> _Data lines_:

——————————

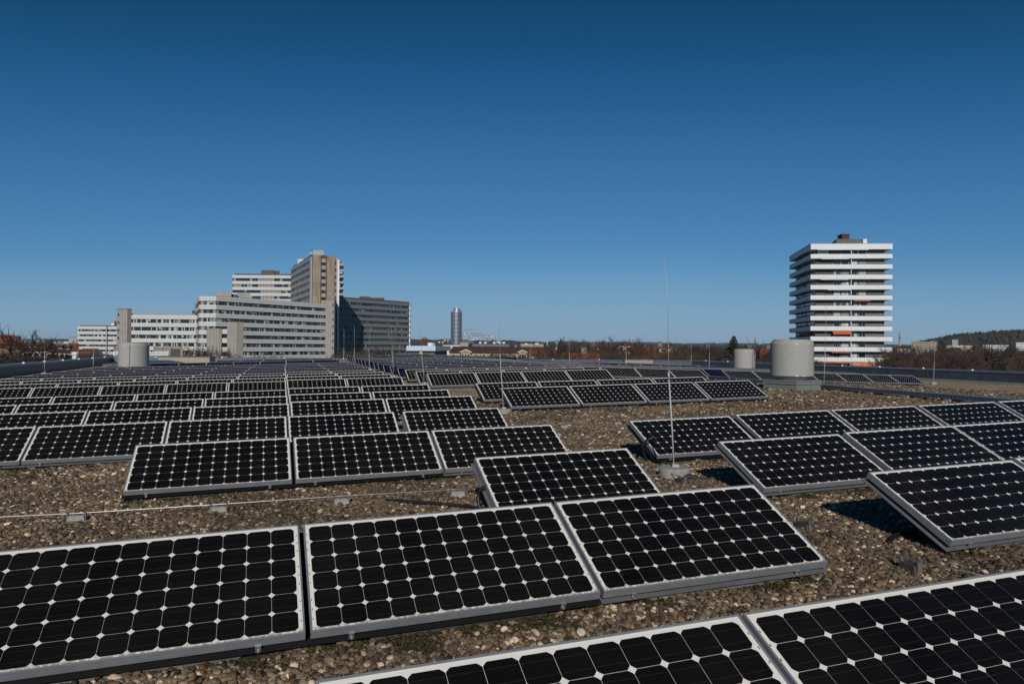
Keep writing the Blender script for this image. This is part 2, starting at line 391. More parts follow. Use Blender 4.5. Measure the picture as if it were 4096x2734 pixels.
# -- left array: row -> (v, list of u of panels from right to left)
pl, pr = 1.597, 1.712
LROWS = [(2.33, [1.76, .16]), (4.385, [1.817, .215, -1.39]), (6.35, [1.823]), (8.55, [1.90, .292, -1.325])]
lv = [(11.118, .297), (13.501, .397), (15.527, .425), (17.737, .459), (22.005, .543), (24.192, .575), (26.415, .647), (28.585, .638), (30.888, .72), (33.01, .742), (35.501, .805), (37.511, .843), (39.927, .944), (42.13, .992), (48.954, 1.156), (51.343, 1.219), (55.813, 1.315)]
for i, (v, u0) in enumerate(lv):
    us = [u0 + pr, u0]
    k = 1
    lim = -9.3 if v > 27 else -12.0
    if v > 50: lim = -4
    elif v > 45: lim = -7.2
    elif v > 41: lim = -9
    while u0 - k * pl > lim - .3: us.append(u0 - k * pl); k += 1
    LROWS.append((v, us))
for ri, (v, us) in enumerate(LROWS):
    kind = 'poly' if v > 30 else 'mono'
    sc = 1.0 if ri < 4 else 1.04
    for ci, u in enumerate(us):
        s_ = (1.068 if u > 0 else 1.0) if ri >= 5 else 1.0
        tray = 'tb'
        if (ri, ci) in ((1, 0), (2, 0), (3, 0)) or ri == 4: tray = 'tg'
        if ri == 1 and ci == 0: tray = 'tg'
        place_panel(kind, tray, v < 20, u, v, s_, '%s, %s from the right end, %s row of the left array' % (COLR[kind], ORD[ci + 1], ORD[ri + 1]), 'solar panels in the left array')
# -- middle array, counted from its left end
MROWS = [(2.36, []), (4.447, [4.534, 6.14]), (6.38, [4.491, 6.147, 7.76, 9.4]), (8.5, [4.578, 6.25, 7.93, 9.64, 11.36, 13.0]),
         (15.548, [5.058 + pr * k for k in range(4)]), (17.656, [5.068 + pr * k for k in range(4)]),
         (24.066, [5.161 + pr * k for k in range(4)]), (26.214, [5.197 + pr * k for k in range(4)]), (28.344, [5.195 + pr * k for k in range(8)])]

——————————

> _What is being asked_: Set the data above down again exactly as given, with no pictures.

> _Solution for this task_:
Keep writing the Blender script for this image. This is part 2, starting at line 391. More parts follow. Use Blender 4.5. Measure the picture as if it were 4096x2734 pixels.
# -- left array: row -> (v, list of u of panels from right to left)
pl, pr = 1.597, 1.712
LROWS = [(2.33, [1.76, .16]), (4.385, [1.817, .215, -1.39]), (6.35, [1.823]), (8.55, [1.90, .292, -1.325])]
lv = [(11.118, .297), (13.501, .397), (15.527, .425), (17.737, .459), (22.005, .543), (24.192, .575), (26.415, .647), (28.585, .638), (30.888, .72), (33.01, .742), (35.501, .805), (37.511, .843), (39.927, .944), (42.13, .992), (48.954, 1.156), (51.343, 1.219), (55.813, 1.315)]
for i, (v, u0) in enumerate(lv):
    us = [u0 + pr, u0]
    k = 1
    lim = -9.3 if v > 27 else -12.0
    if v > 50: lim = -4
    elif v > 45: lim = -7.2
    elif v > 41: lim = -9
    while u0 - k * pl > lim - .3: us.append(u0 - k * pl); k += 1
    LROWS.append((v, us))
for ri, (v, us) in enumerate(LROWS):
    kind = 'poly' if v > 30 else 'mono'
    sc = 1.0 if ri < 4 else 1.04
    for ci, u in enumerate(us):
        s_ = (1.068 if u > 0 else 1.0) if ri >= 5 else 1.0
        tray = 'tb'
        if (ri, ci) in ((1, 0), (2, 0), (3, 0)) or ri == 4: tray = 'tg'
        if ri == 1 and ci == 0: tray = 'tg'
        place_panel(kind, tray, v < 20, u, v, s_, '%s, %s from the right end, %s row of the left array' % (COLR[kind], ORD[ci + 1], ORD[ri + 1]), 'solar panels in the left array')
# -- middle array, counted from its left end
MROWS = [(2.36, []), (4.447, [4.534, 6.14]), (6.38, [4.491, 6.147, 7.76, 9.4]), (8.5, [4.578, 6.25, 7.93, 9.64, 11.36, 13.0]),
         (15.548, [5.058 + pr * k for k in range(4)]), (17.656, [5.068 + pr * k for k in range(4)]),
         (24.066, [5.161 + pr * k for k in range(4)]), (26.214, [5.197 + pr * k for k in range(4)]), (28.344, [5.195 + pr * k for k in range(8)])]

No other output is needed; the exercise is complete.